- Problem: Reproduce the listing below from the line with "Generate a Blender" to the line with "C = S.collection", both lines included, character for character, minus any pictures.

(Records with scene code)
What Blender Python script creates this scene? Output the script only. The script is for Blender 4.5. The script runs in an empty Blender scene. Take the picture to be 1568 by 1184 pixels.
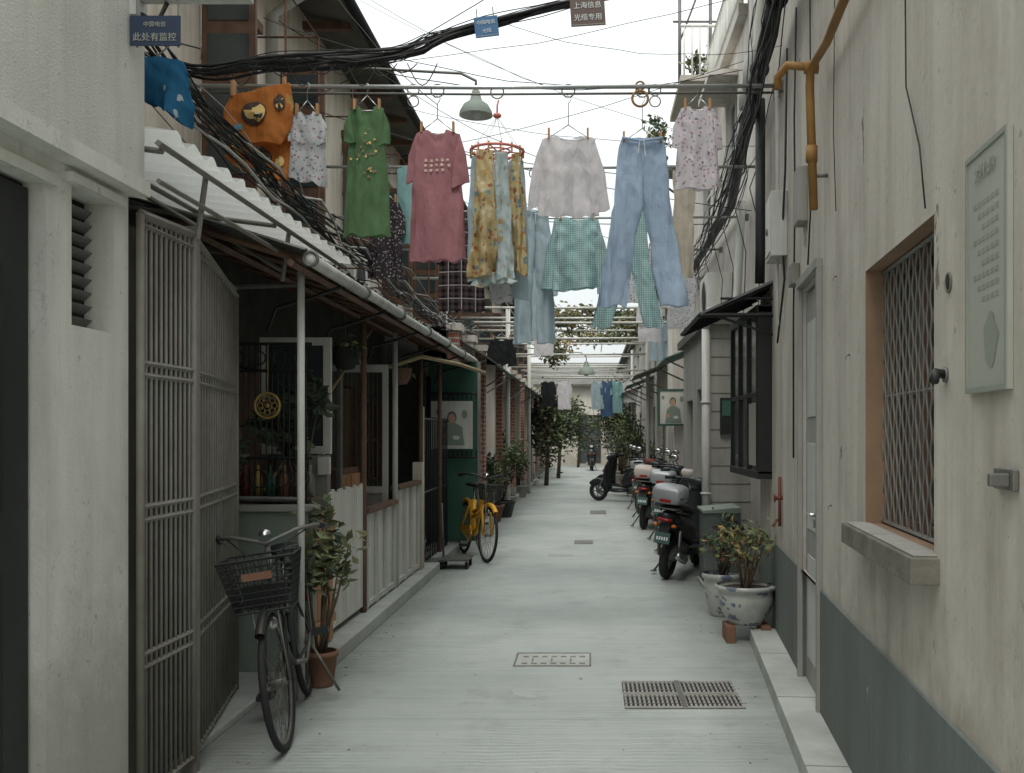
import bpy, math, random, bmesh
from mathutils import Vector, Matrix, noise
rnd=random.Random(11)
sc=bpy.context.scene
COL=sc.collection
def L(r,g,b):
    f=lambda c:(c/255/12.92) if c/255<=.04045 else ((c/255+.055)/1.055)**2.4
    return (f(r),f(g),f(b))
# ------------------------------------------------------------ materials
def _new(name):
    m=bpy.data.materials.new(name); m.use_nodes=True
    nt=m.node_tree; b=nt.nodes['Principled BSDF']; return m,nt,b
def _mul(c,k): return tuple(min(1,max(0,x*k)) for x in c[:3])+(1,)
def nz(nt,vec,scale,detail=4,rough=.6):
    n=nt.nodes.new('ShaderNodeTexNoise'); n.inputs['Scale'].default_value=scale
    n.inputs['Detail'].default_value=detail; n.inputs['Roughness'].default_value=rough
    nt.links.new(vec,n.inputs['Vector']); return n.outputs['Fac']
def ramp(nt,fac,a,b,ca=(0,0,0,1),cb=(1,1,1,1)):
    r=nt.nodes.new('ShaderNodeValToRGB'); r.color_ramp.elements[0].position=a; r.color_ramp.elements[1].position=b
    r.color_ramp.elements[0].color=ca; r.color_ramp.elements[1].color=cb
    nt.links.new(fac,r.inputs['Fac']); return r.outputs['Color']
def mixc(nt,fac,a,b,bt='MIX'):
    m=nt.nodes.new('ShaderNodeMix'); m.data_type='RGBA'; m.blend_type=bt
    for k,v in ((0,fac),(6,a),(7,b)):
        if isinstance(v,(float,int)): m.inputs[k].default_value=v
        elif isinstance(v,tuple): m.inputs[k].default_value=v if len(v)==4 else v+(1,)
        else: nt.links.new(v,m.inputs[k])
    return m.outputs[2]
def mth(nt,op,a,b=None):
    m=nt.nodes.new('ShaderNodeMath'); m.operation=op
    for k,v in ((0,a),(1,b)):
        if v is None: continue
        if isinstance(v,(float,int)): m.inputs[k].default_value=v
        else: nt.links.new(v,m.inputs[k])
    return m.outputs[0]
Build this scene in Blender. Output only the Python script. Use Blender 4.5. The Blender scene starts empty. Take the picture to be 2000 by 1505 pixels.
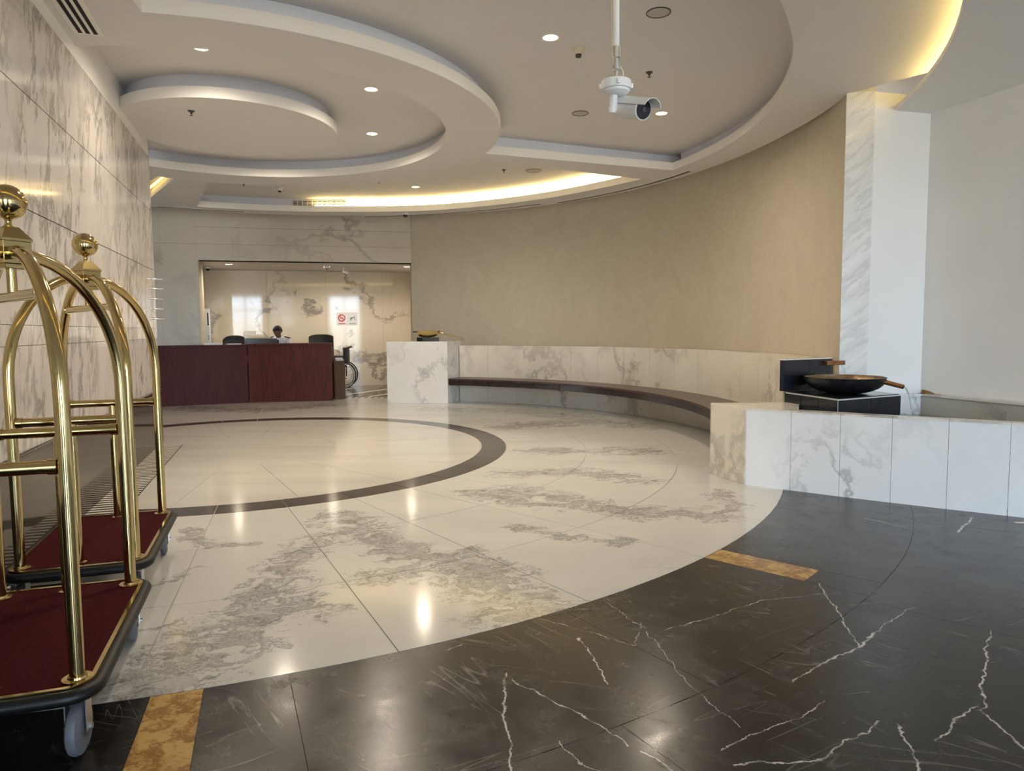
import bpy, bmesh, math, random
from mathutils import Vector, Matrix
random.seed(7)
PI = math.pi
D = math.radians
SC = bpy.context.scene
COL = SC.collection

# ------------------------------------------------------------------ camera, sky, exposure
H = 1.32
cam = bpy.data.cameras.new('camera'); cam.sensor_width = 36.0; cam.lens = 24.916
cam.clip_start = 0.05; cam.clip_end = 200
co = bpy.data.objects.new('camera', cam); COL.objects.link(co)
co.matrix_world = Matrix.Translation((0, 0, H)) @ Matrix.Rotation(PI/2 - 0.0781859, 4, 'X') @ Matrix.Rotation(-0.0083251, 4, 'Z')
SC.camera = co
SC.view_settings.view_transform = 'Standard'; SC.view_settings.look = 'None'
SC.view_settings.gamma = 1.0; SC.view_settings.use_curve_mapping = False
SC.view_settings.exposure = 0.17
SC.cycles.max_bounces = 8; SC.cycles.diffuse_bounces = 5; SC.cycles.glossy_bounces = 4
SC.cycles.transmission_bounces = 6; SC.cycles.sample_clamp_indirect = 6.0; SC.cycles.blur_glossy = 0.5
try:
    SC.cycles.use_denoising = True
except Exception:
    pass
W = bpy.data.worlds.new('daylight'); SC.world = W; W.use_nodes = True
wn = W.node_tree.nodes; wl = W.node_tree.links
bg = wn['Background']
SKY = 29.0
tc = wn.new('ShaderNodeTexCoord'); sx = wn.new('ShaderNodeSeparateXYZ'); rp = wn.new('ShaderNodeValToRGB')
wl.new(tc.outputs['Generated'], sx.inputs[0]); wl.new(sx.outputs['Z'], rp.inputs[0]); wl.new(rp.outputs[0], bg.inputs[0])
rp.color_ramp.elements[0].position = 0.0; rp.color_ramp.elements[0].color = (.60, .58, .54, 1)
rp.color_ramp.elements[1].position = 0.5; rp.color_ramp.elements[1].color = (.58, .76, 1.0, 1)
e = rp.color_ramp.elements.new(0.03); e.color = (.72, .84, 1.0, 1)
bg.inputs[1].default_value = SKY

# ------------------------------------------------------------------ layout numbers
CX, CY = -3.033, 7.915
Z1 = 3.507; ZT = 3.75
RB, RO, RI = 5.691, 2.962, 2.682
TH = -0.3139007
WA = Vector((-3.624, 6.571)); WU = Vector((math.sin(TH), math.cos(TH))); WN = Vector((WU.y, -WU.x))   # left wall frame
def wp(t, s): return WA + WU*t + WN*s
def pc(r, a): return (CX + r*math.cos(D(a)), CY + r*math.sin(D(a)))

# ------------------------------------------------------------------ materials
MATS = {}
def newmat(name):
    m = bpy.data.materials.new(name); m.use_nodes = True; MATS[name] = m
    return m, m.node_tree.nodes, m.node_tree.links, m.node_tree.nodes['Principled BSDF']
def N(nt, typ, **kw):
    n = nt.new(typ)
    for k, v in kw.items(): setattr(n, k, v)
    return n
def plain(name, col, rough=.5, metal=0, bump=0, bscale=40, var=0, vscale=3, spec=.5, coat=0, emis=None, es=0):
    m, n, l, b = newmat(name)
    b.inputs['Base Color'].default_value = (*col, 1); b.inputs['Roughness'].default_value = rough
    b.inputs['Metallic'].default_value = metal; b.inputs['Specular IOR Level'].default_value = spec
    b.inputs['Coat Weight'].default_value = coat; b.inputs['Coat Roughness'].default_value = .08
    g = n.new('ShaderNodeNewGeometry')
    if var:
        t = n.new('ShaderNodeTexNoise'); t.inputs['Scale'].default_value = vscale; t.inputs['Detail'].default_value = 5
        l.new(g.outputs['Position'], t.inputs['Vector'])
        r = n.new('ShaderNodeValToRGB')
        r.color_ramp.elements[0].position = .3; r.color_ramp.elements[1].position = .7
        r.color_ramp.elements[0].color = (*[c*(1-var) for c in col], 1); r.color_ramp.elements[1].color = (*[min(1, c*(1+var)) for c in col], 1)
        l.new(t.outputs['Fac'], r.inputs[0]); l.new(r.outputs[0], b.inputs['Base Color'])
    if bump:
        t = n.new('ShaderNodeTexNoise'); t.inputs['Scale'].default_value = bscale; t.inputs['Detail'].default_value = 4
        l.new(g.outputs['Position'], t.inputs['Vector'])
        bp = n.new('ShaderNodeBump'); bp.inputs['Strength'].default_value = bump; bp.inputs['Distance'].default_value = .01
        l.new(t.outputs['Fac'], bp.inputs['Height']); l.new(bp.outputs[0], b.inputs['Normal'])
    if emis:
        b.inputs['Emission Color'].default_value = (*emis, 1); b.inputs['Emission Strength'].default_value = es
    return m

# node group: soft distance mask to a segment in XY
def seg_group():
    g = bpy.data.node_groups.new('segment_mask', 'ShaderNodeTree')
    g.interface.new_socket('P', in_out='INPUT', socket_type='NodeSocketVector')
    g.interface.new_socket('A', in_out='INPUT', socket_type='NodeSocketVector')
    g.interface.new_socket('BA', in_out='INPUT', socket_type='NodeSocketVector')
    g.interface.new_socket('InvL2', in_out='INPUT', socket_type='NodeSocketFloat')
    g.interface.new_socket('Width', in_out='INPUT', socket_type='NodeSocketFloat')
    g.interface.new_socket('Fac', in_out='OUTPUT', socket_type='NodeSocketFloat')
    n, l = g.nodes, g.links
    gi = n.new('NodeGroupInput'); go = n.new('NodeGroupOutput')
    pa = N(n, 'ShaderNodeVectorMath', operation='SUBTRACT'); l.new(gi.outputs['P'], pa.inputs[0]); l.new(gi.outputs['A'], pa.inputs[1])
    dt = N(n, 'ShaderNodeVectorMath', operation='DOT_PRODUCT'); l.new(pa.outputs[0], dt.inputs[0]); l.new(gi.outputs['BA'], dt.inputs[1])
    mu = N(n, 'ShaderNodeMath', operation='MULTIPLY', use_clamp=True); l.new(dt.outputs['Value'], mu.inputs[0]); l.new(gi.outputs['InvL2'], mu.inputs[1])
    sc = N(n, 'ShaderNodeVectorMath', operation='SCALE'); l.new(gi.outputs['BA'], sc.inputs[0]); l.new(mu.outputs[0], sc.inputs['Scale'])
    di = N(n, 'ShaderNodeVectorMath', operation='DISTANCE'); l.new(pa.outputs[0], di.inputs[0]); l.new(sc.outputs[0], di.inputs[1])
    dv = N(n, 'ShaderNodeMath', operation='DIVIDE'); l.new(di.outputs['Value'], dv.inputs[0]); l.new(gi.outputs['Width'], dv.inputs[1])
    su = N(n, 'ShaderNodeMath', operation='SUBTRACT', use_clamp=True); su.inputs[0].default_value = 1; l.new(dv.outputs[0], su.inputs[1])
    l.new(su.outputs[0], go.inputs[0])
    return g
SEG = seg_group()
def seg_chain(n, l, psock, polys, wscale):
    prev = None
    for pts, w in polys:
        for (ax, ay), (bx, by) in zip(pts[:-1], pts[1:]):
            g = n.new('ShaderNodeGroup'); g.node_tree = SEG
            l.new(psock, g.inputs['P']); g.inputs['A'].default_value = (ax, ay, 0); g.inputs['BA'].default_value = (bx-ax, by-ay, 0)
            g.inputs['InvL2'].default_value = 1/max(1e-6, (bx-ax)**2+(by-ay)**2); g.inputs['Width'].default_value = w*wscale
            if prev is None: prev = g.outputs[0]
            else:
                m = N(n, 'ShaderNodeMath', operation='MAXIMUM'); l.new(prev, m.inputs[0]); l.new(g.outputs[0], m.inputs[1]); prev = m.outputs[0]
    return prev
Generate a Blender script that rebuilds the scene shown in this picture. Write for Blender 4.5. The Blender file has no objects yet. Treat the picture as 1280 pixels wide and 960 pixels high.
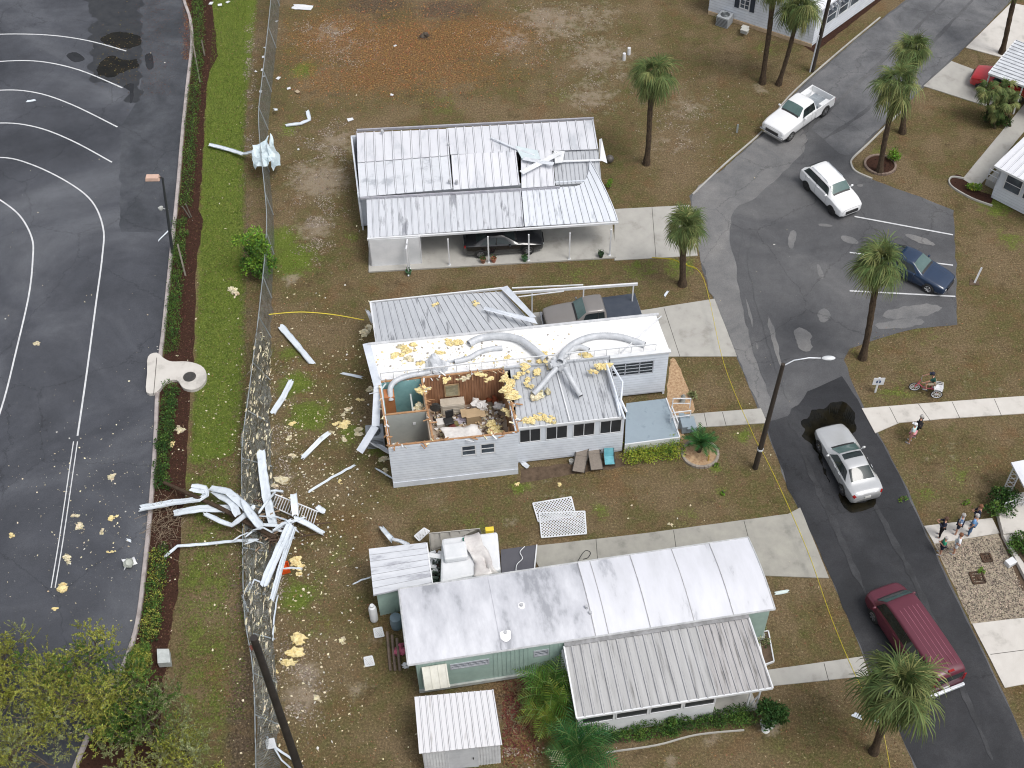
import bpy, bmesh, math, random
import numpy as np
from mathutils import Vector, Matrix, noise as mnoise
random.seed(7); np.random.seed(7)
R_ = math.radians
S = bpy.context.scene
C = S.collection

# ------------------------------------------------------------------ camera
FPX = 1620.0; TH = R_(49.5); RO = R_(-1.0); CH = 55.0
_f = Vector((0, math.cos(TH), -math.sin(TH))); _r = Vector((1, 0, 0)); _u = Vector((0, math.sin(TH), math.cos(TH)))
_R = math.cos(RO)*_r + math.sin(RO)*_u; _U = -math.sin(RO)*_r + math.cos(RO)*_u
cd = bpy.data.cameras.new('camera'); cam = bpy.data.objects.new('camera', cd); C.objects.link(cam)
m3 = Matrix((_R, _U, -_f)).transposed()
cam.matrix_world = Matrix.Translation((0, 0, CH)) @ m3.to_4x4()
cd.sensor_width = 36; cd.lens = 36*FPX/1280; cd.clip_end = 4000; cd.clip_start = 0.5
S.camera = cam; S.cycles.filter_width = 1.1
# ------------------------------------------------------------------ sky, sun, exposure
w = bpy.data.worlds.new('World'); S.world = w; w.use_nodes = True
nt = w.node_tree; sky = nt.nodes.new('ShaderNodeTexSky'); sky.sky_type = 'NISHITA'; sky.sun_disc = False
sky.sun_elevation = R_(62); sky.sun_rotation = R_(130); sky.air_density = 1.0; sky.dust_density = 4.0
bg = nt.nodes['Background']; bg.inputs['Strength'].default_value = 0.14
hs = nt.nodes.new('ShaderNodeHueSaturation'); hs.inputs['Saturation'].default_value = 0.28
nt.links.new(sky.outputs[0], hs.inputs['Color']); nt.links.new(hs.outputs[0], bg.inputs[0])
sd = bpy.data.lights.new('sun', 'SUN'); sd.energy = 1.2; sd.angle = R_(20); sd.color = (1, .965, .92)
so = bpy.data.objects.new('sun', sd); C.objects.link(so)
# same direction as the sky sun
so.rotation_euler = (R_(28), 0, R_(50))
S.view_settings.view_transform = 'Standard'; S.view_settings.look = 'None'
S.view_settings.gamma = 1; S.view_settings.exposure = 0.33

# ------------------------------------------------------------------ helpers
def P(x, y, z=0.0):
    """point of the place seen at photo pixel (x, y) (1280x960) on the level z"""
    d = _f*FPX + _R*(x-640) + _U*(480-y)
    t = (CH-z)/-d.z
    return Vector((d.x*t, d.y*t, z))

def W(o):
    m = Matrix.LocRotScale(o.location, o.rotation_euler, o.scale)
    return W(o.parent) @ m if o.parent else m

def tag(o, label=None, cat=None, group=None, kind=None):
    if label: o['label'] = label
    if cat: o['category'] = cat
    if group: o['group'] = group
    if kind: o['kind'] = kind
    return o

def thing(name, label, cat, loc=(0, 0, 0), rz=0.0, group=None):
    o = bpy.data.objects.new(name, None); C.objects.link(o); o.empty_display_size = .2
    o.location = loc; o.rotation_euler = (0, 0, rz)
    return tag(o, label, cat, group)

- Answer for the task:
Generate a Blender script that rebuilds the scene shown in this picture. Write for Blender 4.5. The Blender file has no objects yet. Treat the picture as 1280 pixels wide and 960 pixels high.
import bpy, bmesh, math, random
import numpy as np
from mathutils import Vector, Matrix, noise as mnoise
random.seed(7); np.random.seed(7)
R_ = math.radians
S = bpy.context.scene
C = S.collection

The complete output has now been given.